Een verre vriend sprak enige tijd geleden zijn bewondering uit voor een moderne grote Albert Heijn in een verbouwd winkelcentrum. Hij deed dit op Facebook, het toneel waarop mensen hun frambozen tonen. Kijk mij eens boeiend, leuk, warm, intelligent en modern leven. Mooi winkelen hoort daar bij. De showroom van bereikbaarheid. Opmerkelijk genoeg is zo’n Albert Heijn maar een dwerg vergeleken met – ik noem er maar eentje – de Continente in Portugal, een landje met slechts 10 miljoen inwoners (vs de 17 miljoen bij ons op de halve oppervlakte), overeind geholpen/gehouden met Europees geld. Nog groter is het verschil in ‘winkelcentra’. Hiermee pakken de Portugezen pas echt uit, zowel in formaat als architectonisch. Mensen gaan hier hele zondagen met gezin of familie naar het winkelcentrum en er worden vakantiereizen georganiseerd naar bijvoorbeeld Dolce Vita Tejo (142.000 m2, 300+ winkels) in Lissabon. De naam zegt het al: het zoete leven aan de Taag.
Als je in zo’n winkelcentrum rond dwaalt zie je alleen maar miljonairs. De overvloed ligt voor het grijpen en niemand voelt zich door gebrek aan contanten in verlegenheid gebracht (no embarrassment), want alles is met geleend geld te betalen. Het mooie is dat dit rijkdomgevoel voor een paar centen bevestigd kan worden, door bijvoorbeeld een espresso te drinken op een van de vele terrasjes en hiervoor niet meer dan hooguit 80 cent te betalen (meestal 65 cent).
Waarom was ik in het winkelcentrum? We hebben een nieuwe koelkast nodig. Nodig? De oude koelt nog prima maar staat continu te stampen en te grommen, het beest slurpt energie. We willen A++ minstens want elektriciteit is in Portugal belachelijk duur. En zeldzaam, er is eigenlijk maar één aanbieder, een monopolist genaamd Electricidade de Portugal.
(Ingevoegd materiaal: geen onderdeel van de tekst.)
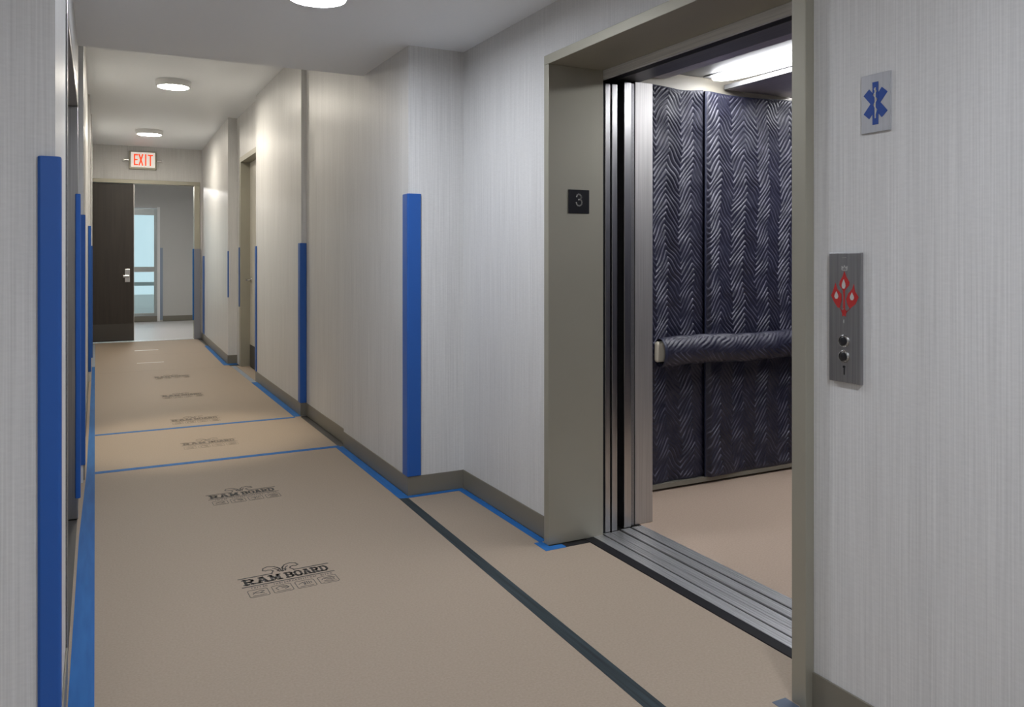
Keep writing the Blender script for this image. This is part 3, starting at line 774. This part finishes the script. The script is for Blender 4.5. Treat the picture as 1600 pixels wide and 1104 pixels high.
def downlight(label, x, y, zc):
    t = thing('recessed_downlight', label, 'ceiling light', (x, y, zc))
    bm = bmesh.new(); lathe(bm, [(0.09, -0.001), (0.09, -0.006), (0.06, -0.008)], (x, y, zc), 'Z', 40)
    obj('trim_ring', bm, M['housing'], t, 0, True)
    bm = bmesh.new(); lathe(bm, [(0.055, -0.0085), (0.05, -0.012)], (x, y, zc), 'Z', 32)
    obj('lens', bm, M['lens_hall'], t)
    ld = bpy.data.lights.new('downlight_beam', 'SPOT'); ld.energy = 170; ld.color = (1.0, 0.88, 0.68)
    ld.spot_size = math.radians(42); ld.spot_blend = 0.75; ld.shadow_soft_size = 0.05
    lo = bpy.data.objects.new('downlight_beam', ld); C.objects.link(lo); lo.parent = t; lo.location = (0, 0, -0.03)
downlight('recessed downlight hidden above the soffit edge in the corridor', 0.60, 6.15, ZH)
ceiling_light('added round fill light on the lobby ceiling, unseen behind the viewpoint', 0.835, 0.10, ZL, 0.135, M['lens_fill'])  # fill lamp added out of view to brighten the lobby
ceiling_light('added round fill light, unseen at the back of the lobby', -0.9, -1.4, ZL, 0.135, M['lens_fill'])  # second added fill lamp, also out of view

# ------------------------------------------------------------------ exit sign
ex = thing('exit_sign', 'lit white EXIT sign with red letters above the end doors', 'sign', (0.645, YEND, 2.75))
boxobj('housing', (0.455, 0.835, YEND - 0.055, YEND - 0.001, 2.620, 2.890), M['frame'], ex, 0.006)
boxobj('face', (0.480, 0.812, YEND - 0.060, YEND - 0.0555, 2.650, 2.878), M['exitface'], ex, 0.003)
bm = bmesh.new()
write(bm, 'EXIT', 0.522, 2.680, 0.058, 0.165, 0.008, 0.021, (0, YEND - 0.060, 0), (1, 0, 0), (0, 0, 1), 0.002)
obj('lettering', bm, M['exitred'], ex)
for xa, xb in ((0.375, 0.454), (0.836, 0.915)):
    boxobj('side_arm', (xa, xb, YEND - 0.045, YEND - 0.02, 2.745, 2.765), M['chrome'], ex, 0.004)
    xe = xa if xa < 0.5 else xb
    boxobj('end_cap', (xe - 0.014, xe + 0.014, YEND - 0.052, YEND - 0.013, 2.732, 2.778), M['housing'], ex, 0.006)

# ------------------------------------------------------------------ end doors
t1 = bpy.data.objects.new('trim_1', None); C.objects.link(t1); t1['kind'] = 'structure'
boxobj('frame_leg', (1.380, 1.464, YEND - 0.03, YEND + 0.13, 0.0005, 2.402), M['frame'], t1, 0.003)
boxobj('frame_leg', (-0.158, -0.10, YEND + 0.001, YEND + 0.13, 0.0005, 2.402), M['frame'], t1, 0.003)
bm = bmesh.new(); box(bm, -0.034, 1.464, YEND - 0.03, YEND + 0.13, 2.403, 2.460)
obj('frame_head', bm, M['frame'], t1, 0.003)
o = boxobj('jamb_guard', (1.376, 1.468, YEND - 0.042, YEND - 0.032, 0.004, 1.415), M['guardgrey'])
tag(o, 'grey blue plastic guard on lower right leg of end door frame', 'jamb guard')
o = boxobj('jamb_guard', (1.360, 1.3745, YEND - 0.034, YEND + 0.06, 0.30, 1.415), M['bluetape'])
tag(o, 'thin blue strip on inner edge of end door frame', 'jamb guard')

d1 = bpy.data.objects.new('door_1', None); C.objects.link(d1); d1['kind'] = 'structure'; d1.location = (-0.09, YEND + 0.03, 0)
boxobj('leaf', (-0.098, 0.520, YEND + 0.02, YEND + 0.065, 0.014, 2.398), M['darkdoor'], d1, 0.002)
boxobj('kick_plate', (-0.09, 0.512, YEND + 0.0165, YEND + 0.0195, 0.03, 0.275), M['kick'], d1)
boxobj('lit_edge', (0.5205, 0.528, YEND + 0.02, YEND + 0.065, 0.014, 2.398), M['chrome'], d1)  # bright strip stands in for light caught on the leaf edge
hp = boxobj('handle_plate', (0.400, 0.470, YEND + 0.008, YEND + 0.0195, 0.905, 1.105), M['chrome'], d1, 0.004)
bm = bmesh.new()
box(bm, 0.425, 0.455, YEND - 0.045, YEND + 0.008, 0.985, 1.010)
box(bm, 0.372, 0.455, YEND - 0.055, YEND - 0.035, 0.975, 1.012)
obj('lever_handle', bm, M['chrome'], hp, 0.006)
o = boxobj('door_threshold', (-0.098, 1.378, YEND - 0.028, YEND + 0.118, F0 + 0.0002, 0.008), M['alu'], None, 0.002)
tag(o, 'bright metal threshold under the dark end door', 'threshold')

# ------------------------------------------------------------------ side door in the right wall
d2 = bpy.data.objects.new('door_2', None); C.objects.link(d2); d2['kind'] = 'structure'; d2.location = (1.6, 9.3, 0)
bm = bmesh.new()
box(bm, 1.518, 1.70, 9.85, 9.898, 0.0005, 2.40); box(bm, 1.518, 1.5295, 9.898, 9.95, 0.0005, 2.46)
obj('frame_leg', bm, M['frame'], d2)
bm = bmesh.new()
box(bm, 1.518, 1.70, 8.782, 8.83, 0.0005, 2.40)
obj('frame_leg', bm, M['frame'], d2)
bm = bmesh.new(); box(bm, 1.5295, 1.70, 8.782, 9.898, 2.401, 2.439); box(bm, 1.518, 1.5295, 8.67, 9.898, 2.401, 2.46)
obj('frame_head', bm, M['frame'], d2)
boxobj('leaf', (1.622, 1.667, 8.832, 9.848, 0.008, 2.398), M['creamdoor'], d2, 0.002)
boxobj('kick_plate', (1.618, 1.6215, 8.85, 9.83, 0.012, 0.26), M['subfloor'], d2)
bm = bmesh.new()
lathe(bm, [(0.033, 0), (0.033, -0.008), (0.028, -0.011)], (1.6215, 9.74, 1.02), 'X', 24)
lathe(bm, [(0.011, -0.011), (0.011, -0.055)], (1.6215, 9.74, 1.02), 'X', 16)
box(bm, 1.556, 1.576, 9.61, 9.755, 1.010, 1.032)
obj('lever_handle', bm, M['chrome'], d2, 0.003)
# left recessed doors
fl = thing('door_frame', 'stainless steel door frame in the left lobby wall', 'door frame', (-0.15, 3.68, 0))
boxobj('frame_leg', (-0.255, -0.075, 2.802, 2.86, 0.0005, 2.03), M['steel_dark'], fl, 0.002)
boxobj('frame_leg', (-0.255, -0.075, 4.50, 4.558, 0.0005, 2.03), M['steel'], fl, 0.002)
boxobj('frame_head', (-0.255, -0.075, 2.802, 4.558, 2.031, 2.080), M['steel'], fl, 0.002)
o = boxobj('elevator_door', (-0.255, -0.22, 2.865, 4.495, 0.004, 2.026), M['steel'])
tag(o, 'closed stainless steel door set back in left lobby wall frame', 'elevator door')
d3 = struct('door_3', B(-0.198, -0.17, 5.67, 6.38, 0.004, 2.30), M['frame'])

# ------------------------------------------------------------------ far room window
w1 = bpy.data.objects.new('window_1', None); C.objects.link(w1); w1['kind'] = 'structure'; w1.location = (0.2, 17.55, 0)
bm = bmesh.new()
for a in ((1.046, 1.144, 0.11, 2.25), (-0.898, -0.80, 0.11, 2.25), (-0.80, 1.046, 2.12, 2.25), (-0.80, 1.046, 0.99, 1.09), (-0.80, 1.046, 0.11, 0.17)):
    box(bm, a[0], a[1], 17.52, 17.60, a[2], a[3])
obj('window_frame', bm, M['winframe'], w1, 0.004)
bm = bmesh.new(); box(bm, 1.100, 1.150, 17.488, 17.499, 0.0, 2.28)
obj('casing', bm, M['whitepaint'], w1)
boxobj('sill_curb', (-0.898, 1.144, 17.505, 17.60, 0.0, 0.108), M['base'], w1)
bm = bmesh.new(); box(bm, -0.80, 1.046, 17.555, 17.561, 0.17, 0.99); box(bm, -0.80, 1.046, 17.555, 17.561, 1.09, 2.12)
obj('pane', bm, M['glass'], w1)
o = boxobj('balcony_parapet', (-3.0, 4.0, 19.2, 19.35, 0.0, 0.47), M['concrete']); tag(o, 'pale low balcony wall seen through the window lower pane', 'balcony wall')
bm = bmesh.new(); box(bm, -3.0, 4.0, 19.22, 19.30, 0.66, 0.74)
for k in range(5): box(bm, -2.9 + k * 1.6, -2.86 + k * 1.6, 19.24, 19.28, 0.47, 0.66)
o = obj('balcony_railing', bm, M['winframe']); tag(o, 'grey rail on top of the balcony wall outside the window', 'railing')
rl = thing('ceiling_lamp', 'white lamp strip at the ceiling of the room beyond', 'ceiling light', (0.68, 15.0, 2.72))
boxobj('housing', (0.50, 0.86, 14.9, 15.1, 2.55, 2.719), M['housing'], rl, 0.004)
boxobj('lens', (0.52, 0.84, 14.92, 15.08, 2.535, 2.549), M['roomlamp'], rl)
China en Quatar zijn de grootste aandeelhouders. Hoe heet dit ook al weer? Kroonjuwelen verkopen. Maar er is gelukkig keuze genoeg in energiezuinige koelkasten, bijna net zoveel als in LED televisies. Al wil je een Smeg van meer dan 3000 euro. Niet zeldzaam meer. Bereikbaar met korting en een lening via je klantenkaart.
“Laten zij die overvloed hebben eraan denken dat ze zijn omgeven met doornen, en laten ze goed oppassen dat ze er niet door geprikt worden.” – Johannes Calvijn.
Gelukkig hebben frambozenstruiken maar kleine stekeltjes, die je nauwelijks voelt.
Voel je rijk en gelukkig in het winkelparadijs.